Homer Alaska - Opinion

Story last updated at 1:08 PM on Wednesday, October 12, 2011

Sign ordinance revisions don't hurt businesses


At a public hearing set for 6:30 p.m. Oct. 19 at the Cowles Council Chambers, Homer City Hall, the Homer Advisory Planning Commission once again will listen to citizens testify about proposed revisions to the Homer sign ordinance. If testimony is anything like the first public hearing in September, some businesses will complain that the current code and proposed revisions are anti-business.

They're wrong.

Homer's sign code works, and the revisions suggested by the Planning Department make it even better. What the sign code does right is create uniform guidelines for all businesses that strike a compromise between garish, extravagant signs and the ability to advertise a company's products and services. What happens in Vegas should stay in Vegas — including gaudy signs.

A lot of objections to the sign code revisions come from the prohibition of sandwich board and temporary signs for businesses. Planning commission chair Sharon Minsch is right when she says some people objecting to the revisions "haven't bothered to get permits, don't know what the rules are and don't care about it."

Under the current code, businesses in some zoning districts can get permits for sandwich boards, but when the Homer News asked a few who had them up, they said they hadn't gotten permits. You can still put up a sandwich board for a limited time — 14 days in a 90-day period — but it's clear a lot of businesses in town and on the Homer Spit have figured out the zoning enforcement officer doesn't have time to keep track.

Sandwich boards are flat out prohibited in road rights of way. That doesn't mean off the sidewalk — it means well away from the sidewalk. Rights of way vary, particularly on the Spit, but it doesn't take a surveyor to figure out that a sign on the edge of the road or blocking the view at an intersection is a safety hazard.

It's the abuse of the sandwich board rules that led the planning department to recommend prohibiting them outright. Except for civic functions — for example, the Share the Spirit Spaghetti Feed sign by the Homer Elks Lodge would be OK — commercial advertising on sandwich boards would be banned.

We understand the frustration of small and new businesses trying to stand out in a challenging economy. Breaking the sign code might bring results, but it takes an unfair advantage over those who follow the rules. Of course it works — your neighbors aren't scofflaws and so your sign stands out. Those businesses who follow the rules should tell the planning commission not to reward the rule breakers.
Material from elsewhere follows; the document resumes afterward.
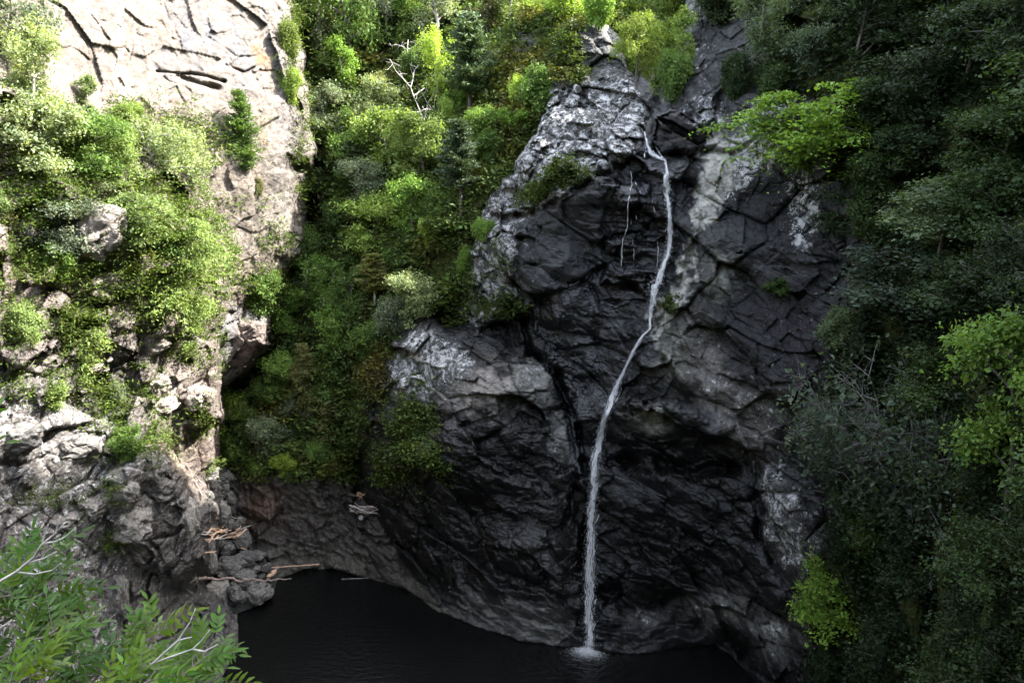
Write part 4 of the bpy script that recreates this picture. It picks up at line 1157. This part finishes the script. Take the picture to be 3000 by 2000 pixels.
# ------------------------------------------------------------------ boulders
def ico(sub):
    import bmesh
    bm = bmesh.new(); bmesh.ops.create_icosphere(bm, subdivisions=sub, radius=1)
    V = np.array([v.co[:] for v in bm.verts]); Fc = np.array([[v.index for v in f.verts] for f in bm.faces]); bm.free()
    return V, Fc
ICO_V, ICO_F = ico(5)
def boulder_mesh(seed, mat, rough=.22, cell=1.1):
    V = ICO_V.copy()
    V = np.sign(V) * np.abs(V) ** .8
    q = V / cell + seed * 7.7
    f, e = facets(q, 1.1, seed * 5 % 200); f2, e2 = facets(q * 2.6 + 3, 1.0)
    n = fbm(V * 1.2 + seed * 3.1, 3); n2 = fbm(V * 6 + seed, 4, ridged=True)
    rad = 1 + rough * (f * 1.1 + .45 * f2) + .28 * n + .04 * n2 - .06 * np.exp(-e / .05) - .03 * np.exp(-e2 / .06)
    me = np_mesh('boulder', V * rad[:, None], ICO_F, mat, True)
    return me
BM = [boulder_mesh(i + 1, BOULDER) for i in range(6)]
def place_boulder(cx, cy, w, h, label, group='boulders heaped at the left shore of the pool', me=None, i=0, off=None, rz=None, name='boulder'):
    rr = random.Random(int(cx * 13 + cy))
    d = depth_at(cx, cy)
    sx = w / F * d / 2; sz = h / F * d / 2 * 1.08
    d2 = d - (sx * .75 if off is None else off)
    if ps_at(cx, cy) < 0 or True:
        pass
    o = link(name, me or BM[i % 6])
    o.location = world_pt(cx, cy, d2)
    o.scale = (sx, sx * .9, sz)
    o.rotation_euler = (rr.uniform(-.2, .2), rr.uniform(-.35, .35), rr.random() * 6.28 if rz is None else rz)
    return tag(o, label, 'boulder' if name == 'boulder' else 'rock', group)
def ps_at(x, y): return -1
BL = [(477,1087,46,36,'broad flat-topped grey boulder at the top of the heap, under green bushes'),(519,1097,32,22,'wedge-shaped boulder touching the yellow-green bushes'),(493,1113,36,30,'speckled boulder just below the flat-topped one'),
 (512,1174,36,44,'tall leaning boulder in the middle of the heap, left of the ribbed wall'),(529,1142,22,36,'upright oval boulder against the ribbed wall'),(477,1139,26,26,None),(496,1143,28,30,None),(512,1133,20,18,None),(512,1156,24,16,None),(517,1119,22,18,None),(478,1160,22,16,None),(488,1172,18,20,None),
 (552,1199,26,26,'square boulder beside the white stick right of the orange driftwood'),(525,1205,38,26,'boulder resting just above the orange driftwood'),(482,1249,30,30,None),(503,1244,28,26,None),(520,1256,44,36,'rounded boulder just below the orange driftwood'),(557,1237,40,44,'tall grey boulder at the right end of the orange driftwood'),
 (567,1279,42,26,'sloping boulder above the rubble near the pale pole'),(530,1297,66,44,'largest greenish boulder in the heap, above the long wavy log'),(485,1290,28,50,'narrow upright boulder left of the largest greenish one'),(592,1274,42,16,'flat greenish slab at the foot of the ribbed wall'),
 (605,1290,16,14,None),(595,1284,14,10,None),(562,1325,52,30,'mossy boulder partly behind the long wavy log'),(595,1362,54,44,'pitted boulder standing in the pool edge'),(494,1357,66,56,'big pale-speckled boulder below the root end of the wavy log'),(555,1369,28,26,None),
 (613,1346,24,12,None),(618,1354,22,12,None),(568,1307,26,16,None),(540,1362,34,40,None),(487,1269,24,16,None),(577,1341,32,24,None),(590,1306,22,14,None),(608,1308,16,12,None),(583,1298,14,12,None),(600,1322,22,14,None),(545,1228,24,16,None),(540,1340,26,18,None)]
for i, (cx, cy, w, h, lb) in enumerate(BL):
    place_boulder(cx, cy, w, h, lb or 'small grey boulder wedged among bigger ones at the left shore', i=i)
pale = boulder_mesh(21, BOULDER_PALE, .2, 1.3)
o = place_boulder(238, 530, 84, 104, 'pale sunlit boulder jutting out of the left slope with black shadow beneath', None, pale, off=1.1, rz=.6)
o.rotation_euler = (0, R(24), .6)
dark = boulder_mesh(24, BOULDER_PALE, .24, .9)
place_boulder(60, 525, 34, 40, 'dark round boulder in the left thicket behind thin trunks', None, BM[2], off=-.3)
for j, (cx, cy, w, h, lb) in enumerate([(350,880,60,44,'pinkish split block on the ledge above the cream slab'),(395,905,56,60,'tall pinkish block right of the split block on the ledge'),(370,930,70,40,'low pinkish slab under the two ledge blocks'),(345,780,80,60,'sharp-edged pink block with dark fractured underside on the slope'),
   (225,845,50,22,'small overhanging pink rock above the dark hollow on the left'),(450,915,60,50,'cracked pale block at the right end of the ledge')]):
    place_boulder(cx, cy, w, h, lb, 'pinkish blocks on the sunlit ledge', dark, off=.1, name='rock_block')
for j, (cx, cy, w, h, lb) in enumerate([(350,1070,60,62,'dark rounded boulder capping the lower left rocks'),(425,1190,70,100,'huge dark oval boulder bulging above the driftwood'),(290,1130,60,50,'square grey boulder on the lower left rocks'),(360,1120,70,50,'flat grey boulder next to the dark rounded one'),
   (300,1200,90,60,'banded dark boulder in the middle of the lower left rocks'),(40,1010,110,70,'wide speckled boulder at the left edge'),(175,1020,110,60,'long tilted boulder under the low fern clump'),(130,1190,90,40,'layered grey block at the left, below the mossy patch'),(215,1160,100,50,'domed grey boulder with mossy left side'),(265,1370,60,110,'tall split dark boulder above the leaves')]):
    place_boulder(cx, cy, w, h, lb, 'boulders of the lower left rocks', BM[(j + 3) % 6], off=-.2)
for j, (cx, cy, w, h, lb) in enumerate([(1494,298,20,40,'small dark chockstone wedged at the lip of the falls')]):
    place_boulder(cx, cy, w, h, lb, None, BM[j], off=.3)

# ------------------------------------------------------------------ driftwood
def stick(pts, w, mat, label, cat='stick', group=None, name='stick', lift=.25, k=6, fixed=None, seed=0, taper=.6):
    r = np.random.RandomState(int(pts[0][0] * 7 + pts[0][1]) + seed)
    P = []
    ds = [depth_at(x, y) for x, y in pts]
    dmin = min(ds)
    for (x, y), d in zip(pts, ds):
        dd = min(d, dmin + .8) - lift if fixed is None else float(ypool(y)) - .02
        P.append(world_pt(x, y, dd))
    P = np.array(P)
    # subdivide
    Q = []
    n = 5
    for i in range(len(P) - 1):
        for j in range(n): Q.append(P[i] + (P[i + 1] - P[i]) * j / n)
    Q.append(P[-1]); Q = np.array(Q)
    rad = w / F * dmin / 2
    Q[1:-1] += r.normal(size=(len(Q) - 2, 3)) * rad * .22
    base = Q[0].copy()
    T = Tubes(); T.add(Q - base, rad * np.linspace(1, taper, len(Q)) * (1 + .12 * r.normal(size=len(Q))), k)
    o = link(name, T.mesh(name, mat)); o.location = base
    return tag(o, label, cat, group)
rs = random.Random(5)
DG = 'orange driftwood sticks heaped on the boulders'
for i in range(34):
    cx = 472 + 90 * rs.random(); cy = 1211 + 26 * rs.random() + (cx - 500) * -.06
    a = rs.choice([-.15, -.3, .1, -.5, .5, -.9]) + rs.uniform(-.2, .2); L_ = rs.uniform(8, 19)
    stick([(cx - L_ * math.cos(a), cy - L_ * math.sin(a) * .7), (cx + L_ * math.cos(a), cy + L_ * math.sin(a) * .7)], rs.uniform(1.6, 4.2), rs.choice([ORANGE_WOOD, ORANGE_WOOD, BARK_PALE]), 'orange splintered stick in the driftwood heap on the boulders', 'stick', DG, 'driftwood_stick', lift=.35 + .5 * rs.random(), seed=i, taper=.8)
stick([(545, 1232), (566, 1213)], 7, ORANGE_WOOD, 'thick orange driftwood piece pointing right out of the heap', 'stick', DG, 'driftwood_stick', lift=.9)
stick([(624, 1303), (680, 1299), (733, 1295)], 3.6, ORANGE_WOOD, 'long straight pale pole lying against the ribbed wall above the water', 'pole', None, 'wooden_pole', lift=.5, taper=.95)
stick([(622, 1311), (641, 1304)], 3, ORANGE_WOOD, 'short orange stick just below the long pale pole', 'stick', None, 'driftwood_stick', lift=.5)
stick([(616, 1326), (633, 1311)], 10, ORANGE_WOOD, 'stubby orange log end between the pole and the wavy log', 'log', None, 'log', lift=.8, k=9, taper=.9)
lg = stick([(452, 1328), (475, 1327), (499, 1331), (527, 1326), (552, 1336), (580, 1328), (610, 1334), (632, 1331), (669, 1328)], 9, WET_WOOD, 'long wavy driftwood log lying across the boulders into the pool', 'log', None, 'driftwood_log', lift=1.1, k=10, taper=.28)
T = Tubes(); r_ = np.random.RandomState(3)
for k in range(9):
    T.add(curve_pts((0, 0, 0), (-.9 + .4 * r_.rand(), r_.normal() * .4, r_.normal() * .9), .5 + .3 * r_.rand(), 4, r_, .35), [.07, .05, .035, .02, .01], 5)
link('root_stub', T.mesh('root_stub', BARK_PALE), lg)
stick([(471, 1269), (496, 1265)], 4, ORANGE_WOOD, 'short pale board lying on the rubble left of the largest boulder', 'board', None, 'wooden_board', lift=.7, k=4)
stick([(547, 1256), (567, 1262)], 4, ORANGE_WOOD, 'reddish stick on the boulder right of the pale board', 'stick', None, 'driftwood_stick', lift=.7)
stick([(447, 1104), (467, 1143)], 3.4, DEADWOOD, 'thick bleached stick leaning beside the topmost boulders', 'stick', None, 'driftwood_stick', lift=.7)
stick([(451, 1091), (458, 1103), (472, 1114)], 2, DEADWOOD, 'thin bent bleached twig above the thick bleached stick', 'stick', None, 'driftwood_stick', lift=.7)
stick([(455, 1111), (478, 1124)], 2.4, WET_WOOD, 'thin brown twig crossing beside the bleached stick', 'stick', None, 'driftwood_stick', lift=.8)
stick([(530, 1186), (545, 1190), (558, 1189)], 1.6, DEADWOOD, 'thin white twig above the square boulder', 'stick', None, 'driftwood_stick', lift=.7)
stick([(604, 1300), (612, 1296), (620, 1291)], 1.4, DEADWOOD, 'thin white twig standing in the rubble left of the pole', 'stick', None, 'driftwood_stick', lift=.7)
stick([(562, 1299), (580, 1299)], 2, DEADWOOD, 'pale stick on the rubble beside the largest boulder', 'stick', None, 'driftwood_stick', lift=.7)
stick([(785, 1329), (815, 1328), (846, 1327)], 1.6, DEADWOOD, 'thin pale stick floating on the black pool', 'stick', None, 'floating_stick', lift=0, fixed=True)
DG2 = 'grey driftwood sticks lodged in the nest above the pool'
for i in range(34):
    cx = 812 + 58 * rs.random(); cy = 1162 + 17 * rs.random() + (cx - 840) * .08
    a = rs.choice([.3, .15, .35, -.1, .9, -.6]) + rs.uniform(-.15, .15); L_ = rs.uniform(7, 16)
    stick([(cx - L_ * math.cos(a), cy - L_ * math.sin(a) * .6), (cx + L_ * math.cos(a), cy + L_ * math.sin(a) * .6)], rs.uniform(1.2, 2.6), rs.choice([DEADWOOD, BARK_PALE, WET_WOOD, ORANGE_WOOD]), 'grey stick in the driftwood nest left of the dark buttress', 'stick', DG2, 'driftwood_stick', lift=.4 + .9 * rs.random(), seed=i, taper=.7)
stick([(803, 1160), (835, 1172), (868, 1179)], 3.4, DEADWOOD, 'longest bleached pole across the driftwood nest', 'stick', DG2, 'driftwood_stick', lift=1.3)
for i in range(12):
    cx = 810 + 22 * rs.random(); cy = 1127 + 16 * rs.random(); a = rs.uniform(-.9, .9); L_ = rs.uniform(4, 9)
    stick([(cx - L_ * math.cos(a), cy - L_ * math.sin(a)), (cx + L_ * math.cos(a), cy + L_ * math.sin(a))], 1.6, ORANGE_WOOD, 'reddish stick in the dark cleft above the driftwood nest', 'stick', 'reddish sticks in the dark cleft', 'driftwood_stick', lift=.4 + .4 * rs.random(), seed=i)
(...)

Besides, the revision in one way makes the law better for businesses, particularly those on boardwalks on the Spit. Boardwalks are usually one lot, and the current code sets a signage restriction by the lot. City Planner Rick Abboud said he can't issue sign permits to single boardwalk buildings. If a lot has 10 shops, technically they'd have to split the 150-square-feet maximum signage allowed. The suggested revisions would loosen up that code and determine signage on a per building basis. The revision also would apply to multiple-building complexes in town.

That's helping, not hurting, businesses.

That's the spirit of the sign code and the revisions. It treats businesses the same whether a summer shop on the Spit, a new business on Pioneer Avenue or a long-established enterprise. The sign code lets businesses advertise their location without sacrificing the reason people visit and settle in Homer: the beauty of our natural setting and our town.

Yes, business can be hard, yes, it can be tough, but if we're creative, offer a good product and work together without taking unfair advantages, we'll all succeed.